日本国民が積極的に支持したかしないかはともかく、また直接か
間接かはともかく、法的には自ら選任した小泉政権が自衛隊を
送ることで―それが名目は人道支援だったとしても、米英を
encirageしたことにはまちがいなかった―米英によるイラク人殺人を
手伝った、そのことは、ヤマノミの儀式を残酷だと言った人の
意識から欠落しているのではないのか。
コーヒー豆(カカオ豆だったかもしれない)農園で、賃金ともいえない小銭
数枚を報酬として与えるだけで、幼い子どもまでも一日中働かせ、働きが
わるいと懲罰として腕を切断したりしていることもある
(池田香代子さん談)、そうしたことを知らずに“違いがわかる”といった
キャッチコピーで売ったり買ったり、2月14日に好きな人だか会社の同僚だか
友達だか自分自身だかに贈ったりして喜んでいるといったことは別に
残酷ではないのか。
WEB上に書いていたある方は、欠損がある子が殺されるのだという
ことも指摘していた。“先進国”では欠損があることをもって差別されては
ならないという規範は、それが実現されているかどうかは別として
確立されている、少なくとも確立されつつある。

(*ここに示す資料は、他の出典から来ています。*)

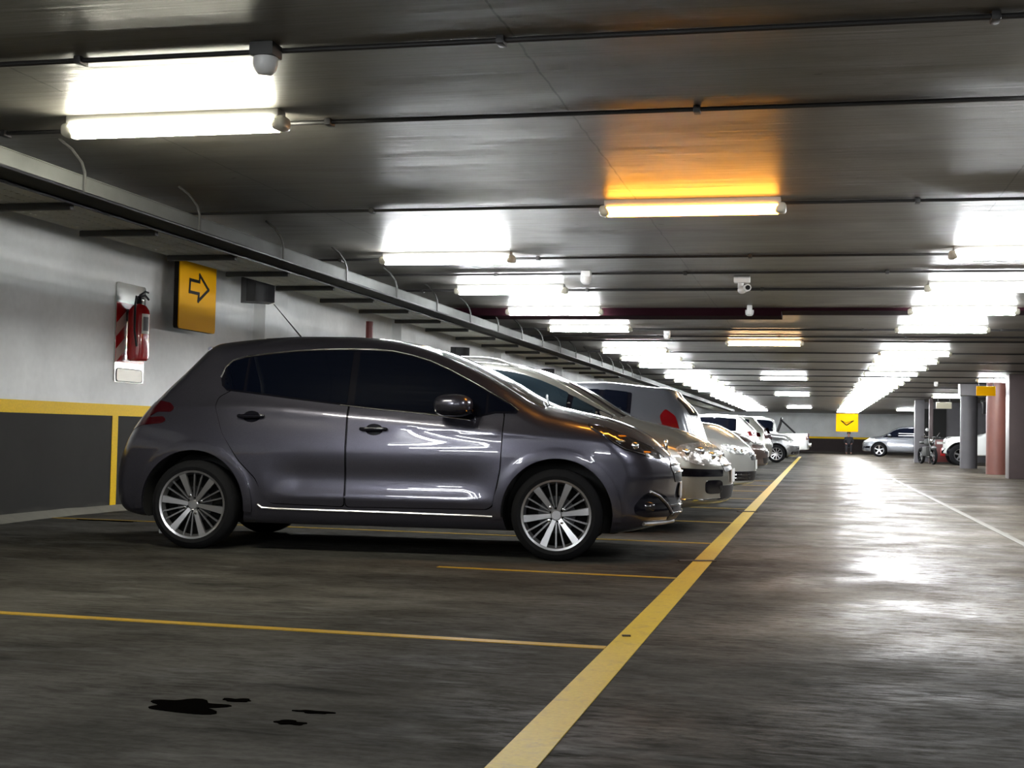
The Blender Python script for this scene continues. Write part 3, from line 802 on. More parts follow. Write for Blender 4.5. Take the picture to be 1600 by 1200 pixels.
    sp['strips'] = [('grille_frame', rounded([(-.39, nose-.17), (-.43, nose-.04), (.43, nose-.04), (.39, nose-.17), (-.39, nose-.17)], .02, 3), 'front', .010, M['chrome'], .010),
                    ('grille_bar', [(-.40, nose-.105), (.40, nose-.105)], 'front', .008, M['chrome'], .010)]
    if rails: sp['rails'] = (a+.05, b+.05, hw*.62)
    if ant: sp['antenna'] = (a+.1, .22, .8)
    sp['rimmat'] = M['satin']; sp['wdetail'] = False
    return sp

def plates(root, B, front=True):
    for md, nm in (('front', 'front_plate'), ('rear', 'rear_plate')):
        p = B.project([(0, .50 if md == 'front' else .62)], md, -1, .005)[0]
        MB().box(tuple(p), (.012, .40, .12), .004).build('license_plate', M['plate'], root)
# ------------------------------------------------------------------ the garage
CEIL = 2.50; XL = -6.79; YF = 86.; XR = 14.; YB = -9.
def plane_box(name, a, b, m, bev=0): return struct(MB().span(a, b, bev).build(name, m, None, 0))
plane_box('floor', (XL-2, YB-1, -.2), (XR+1, YF+1, 0), M['floor'])
plane_box('ceiling', (-5.25, YB-1, CEIL), (XR+1, YF+1, CEIL+.3), M['ceiling'])
plane_box('ceiling_recess', (XL-.3, YB-1, 2.78), (-5.25, YF+1, 3.1), M['ceiling'])
WH = 2.78
plane_box('wall_left', (XL-.3, YB, 0), (XL, YF, WH), M['wall'])
plane_box('wall_far', (XL, YF, 0), (XR, YF+.3, WH), M['wall_far'])
plane_box('wall_rear', (XL, YB-.3, 0), (XR, YB, WH), M['wall'])
plane_box('wall_right', (XR, YB, 0), (XR+.3, YF, CEIL), M['wall'])
# painted bands on the walls
plane_box('trim_1', (XL-.001, YB, .935), (XL+.004, 14.98, 1.048), M['yellow'])
plane_box('trim_2', (XL-.001, 11.80, 0), (XL+.004, 11.91, .935), M['yellow'])
plane_box('trim_3', (XL-.001, 15.6, .935), (XL+.004, YF, 1.048), M['yellow'])
plane_box('trim_4', (XL, YF-.004, .90), (XR, YF+.001, 1.02), M['yellow'])
# rough broken edge of the slab along the wall
mb = MB(); rnd = random.Random(3); vs = []; n = 90
for i in range(n+1):
    y = -4+i*.32; w = .10+.10*rnd.random(); vs += [(XL, y, .0), (XL, y, .05+.02*rnd.random()), (XL+w*.5, y, .025+.012*rnd.random()), (XL+w, y, .001)]
fs = []
for i in range(n):
    for k in range(3): fs.append((i*4+k, i*4+k+1, i*4+k+5, i*4+k+4))
mb.add(vs, fs); struct(mb.build('baseboard_left', M['grimeconc'], None, 60))
# pilasters on the left wall
for i, (y0, y1, d) in enumerate([(15.06, 15.75, .16), (20.5, 21.3, .16), (27.5, 28.3, .16), (34.5, 35.3, .16), (41.5, 42.3, .16), (48.5, 49.3, .16)]):
    plane_box('trim_%d' % (5+i), (XL-.01, y0, 0), (XL+d, y1, WH), M['wall'], 0)
# dark painted downstand across the ceiling
plane_box('trim_11', (-5.24, 16.92, 2.462), (XR, 17.55, CEIL+.01), M['maroon'])
plane_box('trim_12', (-5.24, 16.92, 2.40), (-.45, 17.50, 2.47), M['maroon'])
# far right: piers and the back wall of the ramp
plane_box('wall_ramp', (4.35, 58.0, 0), (XR, 58.4, CEIL), M['greycol'])
plane_box('door_1', (4.30, 57.94, .98), (5.30, 58.02, 2.22), M['black_matte'])
plane_box('ceiling_beam', (3.9, 38.6, 2.16), (XR, 39.2, CEIL+.01), M['greycol'])

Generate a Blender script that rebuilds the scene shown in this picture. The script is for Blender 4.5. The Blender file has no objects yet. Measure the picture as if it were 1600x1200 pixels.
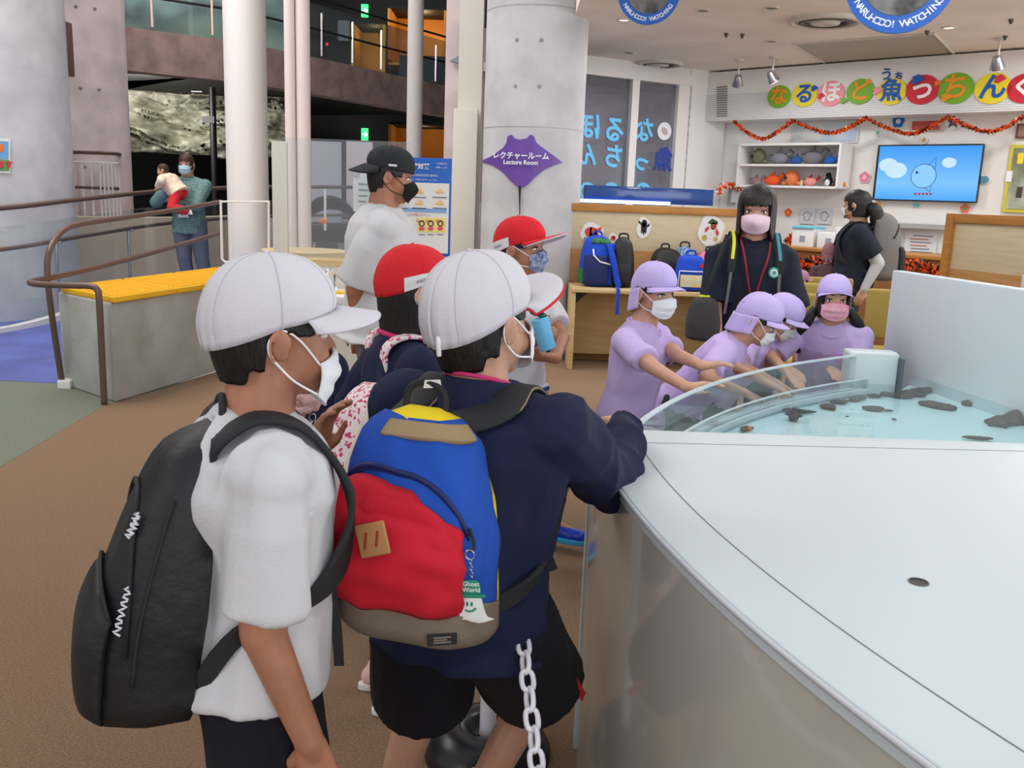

けれども
明らかに欠損を招くとわかっている企業活動―放射能だの合成化学物質
だのを“製造”して環境中に撒き散らしていて、それが
アマゾンの空気をも汚染しているかもしれないことはどうなのか。
それより何より、ヤマノミの生き方が示唆している、どう生きるべき
なのかという問題を、Kさんのように番組に読みこんでいた人が、
少なくとも多数派ではなかったらしいーもしそうならそれは残念なこと。